By the end of his career, Poulenc's style had considerably softened. Even though Poulenc's middle and late music sometimes verges on the mawkish, at least the composer's sweetness is sincere. And there's always a sour chord nearby to keep the sweetness in perspective.

Poulenc listening suggestions

Most of Poulenc's music is available on imported EMI compact discs, reissues of recordings from the 1960s and '70s by musicians who had worked closely with the composer.

Nearly all the solo piano pieces are included in a two-disc set featuring Poulenc's friend Gabriel Tacchino. Every major chamber music work can be found in another two-disc set with Jacques Fevrier as pianist, several fine French wind players, and Yehudi Menuhin in the Violin Sonata. Still another double-disc box contains most of the orchestral music, aside from the concertos, conducted by Georges Pretre.

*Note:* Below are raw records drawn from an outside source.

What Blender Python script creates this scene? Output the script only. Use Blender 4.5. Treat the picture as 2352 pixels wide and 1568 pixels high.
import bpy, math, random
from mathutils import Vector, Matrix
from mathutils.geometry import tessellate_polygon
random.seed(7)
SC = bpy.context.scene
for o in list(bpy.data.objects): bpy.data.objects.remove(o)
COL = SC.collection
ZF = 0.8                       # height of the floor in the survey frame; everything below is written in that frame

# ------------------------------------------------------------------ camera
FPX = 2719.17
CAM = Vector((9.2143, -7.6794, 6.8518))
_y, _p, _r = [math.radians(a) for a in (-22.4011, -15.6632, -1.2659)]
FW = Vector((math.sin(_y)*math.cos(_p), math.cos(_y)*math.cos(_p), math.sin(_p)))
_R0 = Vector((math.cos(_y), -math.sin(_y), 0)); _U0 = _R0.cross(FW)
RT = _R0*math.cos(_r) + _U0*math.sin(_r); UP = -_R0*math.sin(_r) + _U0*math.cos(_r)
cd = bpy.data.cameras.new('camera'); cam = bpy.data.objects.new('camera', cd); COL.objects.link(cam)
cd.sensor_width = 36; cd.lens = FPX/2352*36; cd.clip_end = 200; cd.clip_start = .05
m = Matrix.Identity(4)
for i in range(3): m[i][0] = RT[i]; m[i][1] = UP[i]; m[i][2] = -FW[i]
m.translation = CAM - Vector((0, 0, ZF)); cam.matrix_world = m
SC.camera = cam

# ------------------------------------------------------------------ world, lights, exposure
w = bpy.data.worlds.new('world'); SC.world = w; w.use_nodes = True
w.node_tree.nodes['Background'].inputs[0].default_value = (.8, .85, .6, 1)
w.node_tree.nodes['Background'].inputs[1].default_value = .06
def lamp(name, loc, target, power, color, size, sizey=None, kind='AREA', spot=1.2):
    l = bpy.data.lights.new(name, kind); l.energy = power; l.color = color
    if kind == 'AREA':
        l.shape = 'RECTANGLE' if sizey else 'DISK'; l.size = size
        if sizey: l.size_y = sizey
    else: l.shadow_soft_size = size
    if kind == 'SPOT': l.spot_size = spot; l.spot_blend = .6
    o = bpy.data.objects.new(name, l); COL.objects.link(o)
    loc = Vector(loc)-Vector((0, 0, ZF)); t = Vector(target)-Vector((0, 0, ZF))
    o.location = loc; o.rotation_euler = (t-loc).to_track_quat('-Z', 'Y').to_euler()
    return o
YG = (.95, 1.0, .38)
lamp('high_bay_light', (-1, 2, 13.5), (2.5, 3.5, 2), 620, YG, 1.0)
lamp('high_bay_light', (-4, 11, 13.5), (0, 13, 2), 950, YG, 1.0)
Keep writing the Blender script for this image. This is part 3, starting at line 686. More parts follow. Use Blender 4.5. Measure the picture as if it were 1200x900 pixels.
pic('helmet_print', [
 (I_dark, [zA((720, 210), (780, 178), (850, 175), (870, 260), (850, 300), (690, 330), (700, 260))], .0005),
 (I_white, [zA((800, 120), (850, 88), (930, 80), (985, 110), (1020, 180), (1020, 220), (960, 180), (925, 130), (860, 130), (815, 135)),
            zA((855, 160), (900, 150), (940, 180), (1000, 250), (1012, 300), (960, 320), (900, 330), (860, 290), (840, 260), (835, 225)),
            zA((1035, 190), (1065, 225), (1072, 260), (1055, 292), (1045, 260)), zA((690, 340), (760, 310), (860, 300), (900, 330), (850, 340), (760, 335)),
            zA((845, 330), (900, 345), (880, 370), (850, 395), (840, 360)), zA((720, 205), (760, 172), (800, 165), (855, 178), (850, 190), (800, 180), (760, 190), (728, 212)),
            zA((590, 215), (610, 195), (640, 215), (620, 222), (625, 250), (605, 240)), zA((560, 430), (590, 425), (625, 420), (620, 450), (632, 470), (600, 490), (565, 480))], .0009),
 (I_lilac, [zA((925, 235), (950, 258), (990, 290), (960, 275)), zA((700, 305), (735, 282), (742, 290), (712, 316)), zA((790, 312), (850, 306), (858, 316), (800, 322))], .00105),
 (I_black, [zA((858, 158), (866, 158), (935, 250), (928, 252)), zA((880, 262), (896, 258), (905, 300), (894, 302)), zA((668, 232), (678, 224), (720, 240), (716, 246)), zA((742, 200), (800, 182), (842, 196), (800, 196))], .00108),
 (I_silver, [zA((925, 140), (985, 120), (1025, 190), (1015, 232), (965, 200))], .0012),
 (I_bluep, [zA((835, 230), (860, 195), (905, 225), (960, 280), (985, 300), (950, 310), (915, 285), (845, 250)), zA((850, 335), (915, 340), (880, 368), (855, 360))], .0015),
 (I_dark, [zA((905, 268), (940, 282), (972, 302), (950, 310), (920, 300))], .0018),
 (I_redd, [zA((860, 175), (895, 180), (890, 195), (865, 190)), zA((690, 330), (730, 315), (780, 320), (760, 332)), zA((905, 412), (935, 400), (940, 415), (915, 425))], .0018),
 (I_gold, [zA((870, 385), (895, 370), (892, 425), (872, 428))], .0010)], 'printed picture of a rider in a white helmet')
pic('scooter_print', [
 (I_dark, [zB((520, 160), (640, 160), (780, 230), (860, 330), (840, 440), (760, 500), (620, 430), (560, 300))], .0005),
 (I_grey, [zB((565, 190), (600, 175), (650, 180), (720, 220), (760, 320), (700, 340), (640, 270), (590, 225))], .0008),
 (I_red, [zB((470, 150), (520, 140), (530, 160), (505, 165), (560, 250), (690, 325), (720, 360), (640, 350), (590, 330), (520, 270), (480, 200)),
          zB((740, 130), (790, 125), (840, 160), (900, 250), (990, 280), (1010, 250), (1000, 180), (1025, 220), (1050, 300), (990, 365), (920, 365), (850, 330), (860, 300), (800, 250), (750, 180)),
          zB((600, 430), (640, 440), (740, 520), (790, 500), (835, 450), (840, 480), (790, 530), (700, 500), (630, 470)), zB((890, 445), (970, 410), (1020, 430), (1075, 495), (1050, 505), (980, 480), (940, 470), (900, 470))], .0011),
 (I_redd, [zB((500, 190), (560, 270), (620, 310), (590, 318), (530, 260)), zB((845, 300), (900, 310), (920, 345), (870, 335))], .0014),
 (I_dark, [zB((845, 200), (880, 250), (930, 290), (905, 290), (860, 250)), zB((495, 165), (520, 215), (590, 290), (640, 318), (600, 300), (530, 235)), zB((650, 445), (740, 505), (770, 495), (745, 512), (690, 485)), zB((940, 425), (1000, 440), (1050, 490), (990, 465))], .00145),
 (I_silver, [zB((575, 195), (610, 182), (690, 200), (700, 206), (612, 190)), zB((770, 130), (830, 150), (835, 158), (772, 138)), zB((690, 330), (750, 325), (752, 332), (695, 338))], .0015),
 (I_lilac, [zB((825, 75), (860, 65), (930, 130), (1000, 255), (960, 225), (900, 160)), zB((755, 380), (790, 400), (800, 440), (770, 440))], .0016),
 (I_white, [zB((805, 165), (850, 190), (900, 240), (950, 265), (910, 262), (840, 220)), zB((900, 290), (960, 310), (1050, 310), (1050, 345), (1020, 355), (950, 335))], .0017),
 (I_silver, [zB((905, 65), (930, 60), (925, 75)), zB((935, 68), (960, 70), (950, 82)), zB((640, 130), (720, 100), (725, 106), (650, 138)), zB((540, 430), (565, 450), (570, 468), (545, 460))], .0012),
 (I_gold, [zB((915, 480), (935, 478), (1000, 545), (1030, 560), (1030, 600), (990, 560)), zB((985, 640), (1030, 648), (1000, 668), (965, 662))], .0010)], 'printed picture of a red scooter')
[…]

For the concertos and works for chorus and orchestra, EMI's single CDs are highly attractive. Stylish interpretations by Tacchino in the ``Aubade'' and concertos for one and two pianos make up for uneven playing from the French orchestras.

Still another EMI disc contains the Organ Concerto with Maurice DuruflC and the Gloria conducted by Pretre. The best source for Poulenc's a cappella choral music is a Telarc CD with the Robert Shaw Festival Singers in the Mass and motets.

For a good selection of the songs, albeit in very old recordings, Ades has issued two separate CDs with Poulenc at the piano accompanying his close associate, baritone Pierre Bernac.

For those who prefer to sample one disc at a time, Pascal Rogé has recorded Poulenc's most popular piano pieces on a London CD; another disc from the same company offers Rogé and friends in the woodwind chamber music.